DAJ CYNK

Test telefonu Samsung Galaxy S9+

Marian Szutiak (msnet)

Testy sprzętu



Zasilanie

Samsung Galaxy S9+ zasilany jest niewymiennym akumulatorem o pojemności 3500 mAh, czyli takiej samej, jak zeszłoroczny model S8+. W okresie testów S9+ był jedynym smartfonem, jakiego używałem i pracował z dwiema kartami SIM (Plus i Play). Przy moim, dosyć intensywnym sposobie używania tego typu urządzeń, z ciągle włączoną synchronizacją różnych danych przez Wi-Fi lub 3G/LTE, musiałem telefon podłączać do ładowarki każdej nocy. Gdy się postarałem (czyli rzadziej sięgałem po telefon), energii z trudem wystarczało na dwa dni. Czas działania możemy wydłużyć przy użyciu jednego z dwóch konfigurowalnych trybów oszczędzania energii. Mamy w nich wpływ na użycie sieci przez aplikacje działające w tle, funkcję Always-on, rozdzielczość wyświetlacza i jego jasność, a także na maksymalną częstotliwość pracy procesora.

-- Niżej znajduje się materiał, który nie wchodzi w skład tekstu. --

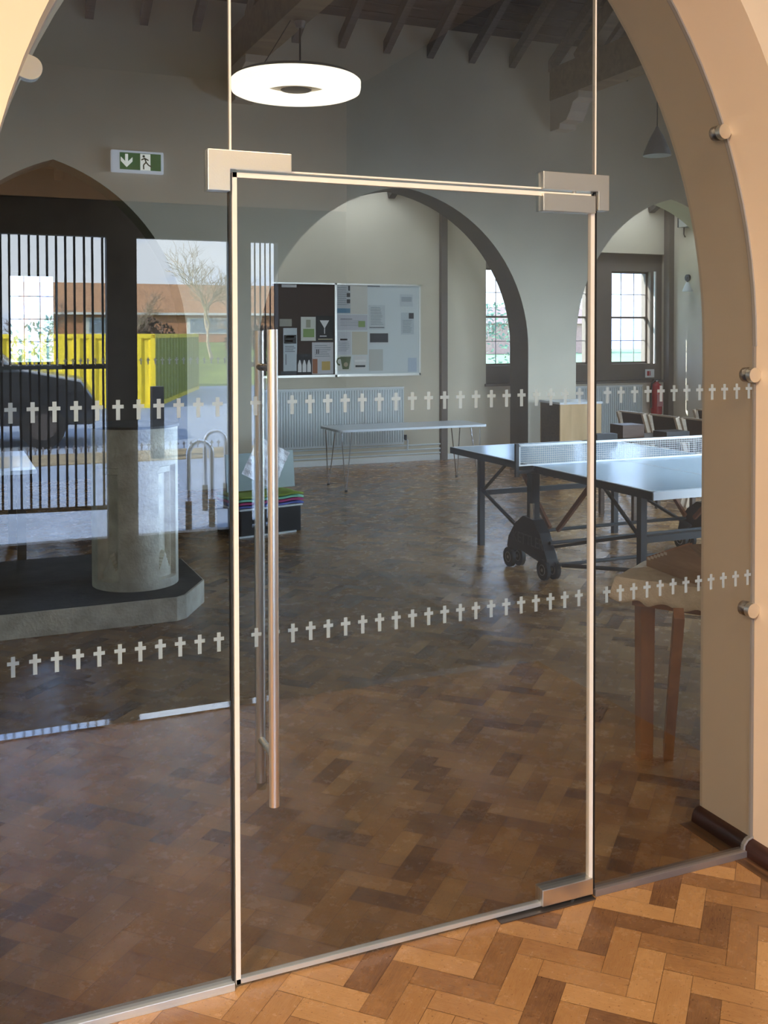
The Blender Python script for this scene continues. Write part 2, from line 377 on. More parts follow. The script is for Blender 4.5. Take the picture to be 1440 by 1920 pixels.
# side walls; unseen tall windows on the right, added to light the hall
RW = [(1.2, 2.4), (3.6, 4.8), (6.0, 7.2)]
m = MB()
xs = [.25, 1.2, 2.4, 3.6, 4.8, 6.0, 7.2, 10.05]
for i, (a, b) in enumerate(zip(xs, xs[1:])):
    if i % 2 == 0: m.box(9.2, 9.5, a, b, -.1, 5.1)
    else: m.box(9.2, 9.5, a, b, -.1, .9).box(9.2, 9.5, a, b, 2.5, 5.1)
m.prism([(.25, 5.05), (8.84, 5.05), (4.5, 7.7)], 'X', 9.2, 9.5)
struct(m.build('wall_right', cream), 'cool cream right wall of the hall')
struct(MB().box(-4.6, -4.5, -.25, 10.05, -.1, 5.1).prism([(.25, 5.05), (8.84, 5.05), (4.5, 7.7)], 'X', -4.6, -4.5).build('wall_left', cream))
for i, (a, b) in enumerate(RW):
    w = thing('window_%d' % (i+8), 'unseen tall window added in the right wall to light the hall', None, (9.35, a, .9), kind='structure')
    MB().box(0, .006, 0, 1.2, 0, 1.6).build('pane', glass('clear_glass_%d' % i, (.9, .93, .95), 1.45), w)
    MB().box(-.02, .02, 0, .04, 0, 1.6).box(-.02, .02, 1.16, 1.2, 0, 1.6).box(-.02, .02, 0, 1.2, .78, .82).box(-.02, .02, 0, 1.2, 0, .04).box(-.02, .02, 0, 1.2, 1.56, 1.6).box(-.02, .02, .58, .62, 0, 1.6).build('frame', taupe, w)

for i, (a, b) in enumerate(FWN):
    w = thing('window_%d' % (i+15), 'unseen tall window added in the front wall to light the hall', None, (a, -.1, .9), kind='structure')
    MB().box(0, b-a, 0, .006, 0, 1.7).build('pane', GE, w)
    MB().box(0, .04, -.02, .02, 0, 1.7).box(b-a-.04, b-a, -.02, .02, 0, 1.7).box((b-a)/2-.02, (b-a)/2+.02, -.02, .02, 0, 1.7).box(0, b-a, -.02, .02, .83, .87).build('frame', taupe, w)
# ------------------------------------------------------------------ roofs
sl = .58
def roof_plane(y0, z0, y1, z1, th=.05):
    m = MB(); n = 1
    m.prism([(y0, z0), (y1, z1), (y1, z1+th), (y0, z0+th)], 'X', -4.6, 9.5); return m
struct(roof_plane(8.9, 5.0, 4.5, 5.0+4.4*sl+.02).build('ceiling', roofb), 'dark boarded sloping roof of the hall')
struct(roof_plane(-.25, 5.0-.2, 4.5, 5.0+4.4*sl+.02).build('ceiling_front_slope', roofb))
struct(roof_plane(8.84, 3.98, 10.1, 3.42).build('ceiling_aisle', roofb), 'dark boarded lean-to roof over the aisle')
# board joints as thin raised battens
bt = MB()
for k in range(1, 34):
    y = 8.4-k*.115; z = 5.0+(8.9-y)*sl; bt.box(-4.5, 9.2, y-.006, y+.006, z-.012, z+.002)
struct(bt.build('trim_8', rafm), 'narrow joints between the roof boards')
x = 4.065-.556*14
rf = None; k = 0
while x < 9.1:
    if rf is None:
        m = MB(); m.bar((0, 8.46, 4.97-.035+.03), (0, 4.5, 4.97+3.96*sl-.005), .085, .12)
        rf = tag(m.build('rafter', rafm, origin=(0, 8.46, 4.97)), 'grey timber rafter running up under the dark roof boards', 'rafter', 'rafters under the main roof'); rf.location.x = x
    else:
        o = rf.copy(); C.objects.link(o); o.location.x = x
    x += .556
ra = None; x = -.55+.05
while x < 9.1:
    if ra is None:
        ra = tag(MB().bar((0, 8.85, 3.90), (0, 9.74, 3.90-.89*.444), .09, .12).build('rafter', rafm, origin=(0, 9.77, 3.5)), 'short grey rafter of the lean-to roof behind the arches', 'rafter', 'rafters of the aisle roof'); ra.location.x = x
    else:
        o = ra.copy(); C.objects.link(o); o.location.x = x
    x += .52
def truss(x, lab):
    t = thing('roof_truss', lab, 'roof truss', (x, 8.4, 4.2), group=None)
    MB().box(-.13, .13, -8.15, 0, .38, .77).build('tie_beam', beamw, t)
    MB().bar((0, -.5, .77), (0, -3.9, 3.0), .16, .2).build('principal_rafter', beamw, t)
    MB().bar((0, -7.4, .77), (0, -3.9, 3.0), .16, .2).build('principal_rafter', beamw, t)
    MB().bar((0, -2.6, .77), (0, -1.75, 1.55), .12, .12).build('strut', beamw, t)
    pr = [(0, .38), (-.62, .38), (-.62, .3), (-.5, .27), (-.44, .17), (-.36, .08), (-.22, .06), (-.2, 0), (0, 0)]
    MB().prism(pr, 'X', -.12, .12).build('corbel', corbm, t)
    return t
truss(2.33, 'brown timber roof truss above the ring light'); truss(6.40, 'brown timber roof truss on a pale corbel at upper right')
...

Jeśli wierzyć benchmarkom, w pełni naładowany akumulator powinien wystarczyć na prawie 9,5 godziny pracy z włączonym stale ekranem z jasnością ustawioną na około 200 lx. W przypadku wysokiego obciążenia podzespołów telefonu na przykład wymagającą grą, czas ten skraca się do około 3 godzin. Jednak gdy urządzenie będzie dobrze chłodzone, co zapobiegnie spadkowi wydajności procesora z powodu osiągnięcia zbyt wysokiej temperatury, energii akumulatora wystarczy już tylko na nieco ponad 2 godziny.

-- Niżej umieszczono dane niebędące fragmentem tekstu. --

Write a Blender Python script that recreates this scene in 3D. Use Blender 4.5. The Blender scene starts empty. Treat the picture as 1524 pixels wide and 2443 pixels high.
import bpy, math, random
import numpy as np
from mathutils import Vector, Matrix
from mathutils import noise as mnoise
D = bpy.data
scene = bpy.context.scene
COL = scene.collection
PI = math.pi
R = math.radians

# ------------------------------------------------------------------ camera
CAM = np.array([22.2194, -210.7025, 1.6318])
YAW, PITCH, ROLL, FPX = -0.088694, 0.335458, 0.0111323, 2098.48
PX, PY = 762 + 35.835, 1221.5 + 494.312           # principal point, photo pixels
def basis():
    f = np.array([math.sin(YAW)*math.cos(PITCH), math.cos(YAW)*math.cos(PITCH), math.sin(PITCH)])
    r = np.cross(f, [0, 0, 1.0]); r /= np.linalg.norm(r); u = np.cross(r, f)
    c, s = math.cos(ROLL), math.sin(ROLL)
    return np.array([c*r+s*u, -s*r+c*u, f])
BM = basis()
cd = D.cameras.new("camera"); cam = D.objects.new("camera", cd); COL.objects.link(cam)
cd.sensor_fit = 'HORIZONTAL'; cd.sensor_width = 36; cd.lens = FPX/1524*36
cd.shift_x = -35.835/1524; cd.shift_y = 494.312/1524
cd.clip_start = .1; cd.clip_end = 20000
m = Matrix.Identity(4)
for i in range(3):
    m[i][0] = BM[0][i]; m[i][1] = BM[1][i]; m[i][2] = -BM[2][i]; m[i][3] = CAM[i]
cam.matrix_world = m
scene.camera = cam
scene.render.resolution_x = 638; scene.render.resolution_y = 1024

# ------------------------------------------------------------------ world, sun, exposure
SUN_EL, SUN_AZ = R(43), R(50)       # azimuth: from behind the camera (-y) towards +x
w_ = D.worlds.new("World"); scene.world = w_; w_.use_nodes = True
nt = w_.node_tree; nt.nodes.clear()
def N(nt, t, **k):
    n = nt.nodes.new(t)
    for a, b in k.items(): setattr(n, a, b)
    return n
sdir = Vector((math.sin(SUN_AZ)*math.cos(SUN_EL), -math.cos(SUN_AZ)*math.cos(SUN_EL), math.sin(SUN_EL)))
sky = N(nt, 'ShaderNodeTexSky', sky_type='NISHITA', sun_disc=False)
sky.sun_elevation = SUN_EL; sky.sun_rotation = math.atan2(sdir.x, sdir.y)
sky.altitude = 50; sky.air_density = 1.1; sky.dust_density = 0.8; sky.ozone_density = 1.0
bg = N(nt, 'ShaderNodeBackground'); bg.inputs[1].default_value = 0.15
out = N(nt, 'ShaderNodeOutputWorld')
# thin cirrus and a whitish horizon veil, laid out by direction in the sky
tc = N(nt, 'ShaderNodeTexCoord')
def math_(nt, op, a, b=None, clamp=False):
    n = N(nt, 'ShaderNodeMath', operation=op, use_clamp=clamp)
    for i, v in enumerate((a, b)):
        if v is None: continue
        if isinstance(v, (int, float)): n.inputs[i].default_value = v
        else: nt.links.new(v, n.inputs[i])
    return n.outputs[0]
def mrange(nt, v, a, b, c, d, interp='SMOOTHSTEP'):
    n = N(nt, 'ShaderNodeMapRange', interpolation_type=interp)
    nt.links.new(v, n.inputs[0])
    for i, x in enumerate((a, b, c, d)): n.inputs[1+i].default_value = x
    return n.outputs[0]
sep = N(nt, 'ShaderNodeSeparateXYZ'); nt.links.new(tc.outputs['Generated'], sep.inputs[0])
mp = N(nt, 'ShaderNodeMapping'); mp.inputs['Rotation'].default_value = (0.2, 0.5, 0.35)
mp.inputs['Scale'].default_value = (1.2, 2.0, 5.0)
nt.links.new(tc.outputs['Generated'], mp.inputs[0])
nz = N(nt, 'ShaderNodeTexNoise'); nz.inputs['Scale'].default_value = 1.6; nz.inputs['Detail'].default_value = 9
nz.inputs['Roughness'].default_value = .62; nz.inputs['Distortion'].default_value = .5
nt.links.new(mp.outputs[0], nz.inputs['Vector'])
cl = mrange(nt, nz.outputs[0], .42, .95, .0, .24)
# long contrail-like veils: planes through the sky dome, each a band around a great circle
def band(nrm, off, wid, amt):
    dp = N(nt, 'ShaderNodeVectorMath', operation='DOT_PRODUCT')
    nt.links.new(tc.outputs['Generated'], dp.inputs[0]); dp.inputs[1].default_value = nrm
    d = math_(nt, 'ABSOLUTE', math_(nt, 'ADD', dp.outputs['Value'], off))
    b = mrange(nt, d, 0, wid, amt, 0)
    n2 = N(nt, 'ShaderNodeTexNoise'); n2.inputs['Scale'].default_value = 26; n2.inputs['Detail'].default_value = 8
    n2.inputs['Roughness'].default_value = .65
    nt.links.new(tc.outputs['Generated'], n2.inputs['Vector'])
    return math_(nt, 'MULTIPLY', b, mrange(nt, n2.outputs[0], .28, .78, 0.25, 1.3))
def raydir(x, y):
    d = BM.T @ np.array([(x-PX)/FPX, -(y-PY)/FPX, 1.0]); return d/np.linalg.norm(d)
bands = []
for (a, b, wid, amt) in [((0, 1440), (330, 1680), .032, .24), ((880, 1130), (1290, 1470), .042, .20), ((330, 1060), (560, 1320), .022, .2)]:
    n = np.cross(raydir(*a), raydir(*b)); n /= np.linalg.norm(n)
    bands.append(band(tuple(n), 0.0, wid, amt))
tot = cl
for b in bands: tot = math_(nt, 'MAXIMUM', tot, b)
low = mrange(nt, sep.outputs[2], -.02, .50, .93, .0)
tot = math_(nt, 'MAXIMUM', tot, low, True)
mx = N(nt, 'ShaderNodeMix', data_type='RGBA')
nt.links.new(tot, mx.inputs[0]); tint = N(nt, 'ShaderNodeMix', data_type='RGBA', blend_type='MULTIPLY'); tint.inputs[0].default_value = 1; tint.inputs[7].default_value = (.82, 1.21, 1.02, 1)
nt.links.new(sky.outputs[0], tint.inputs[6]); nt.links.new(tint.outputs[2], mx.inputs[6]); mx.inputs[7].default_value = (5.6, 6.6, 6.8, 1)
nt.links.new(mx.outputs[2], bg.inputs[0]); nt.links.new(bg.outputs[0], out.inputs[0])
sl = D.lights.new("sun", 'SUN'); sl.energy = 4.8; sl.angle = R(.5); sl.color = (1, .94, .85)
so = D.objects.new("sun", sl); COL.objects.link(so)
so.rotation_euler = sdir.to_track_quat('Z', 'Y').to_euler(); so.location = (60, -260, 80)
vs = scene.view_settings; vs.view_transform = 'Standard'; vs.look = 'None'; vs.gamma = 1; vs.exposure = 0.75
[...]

*) Czas skraca się do 129 minut, jeśli telefon będzie odpowiednio chłodzony, co zapobiegnie spadkowi wydajności.

Do zestawu dołączona jest ładowarka Adaptive Fast Charger, dająca na wyjściu prąd o natężeniu 2 A (przy napięciu 5 V) lub 1,67 A (przy 9 V). Pozwala ona napełnić pusty akumulator w niecałe 110 minut. Przez pierwszą godzinę ładowanie odbywa się z szybkością około 13% na każde 10 minut (76% po 60 minutach), później coraz bardziej zwalnia. "Baterię" w S9+ możemy też naładować bezprzewodowo.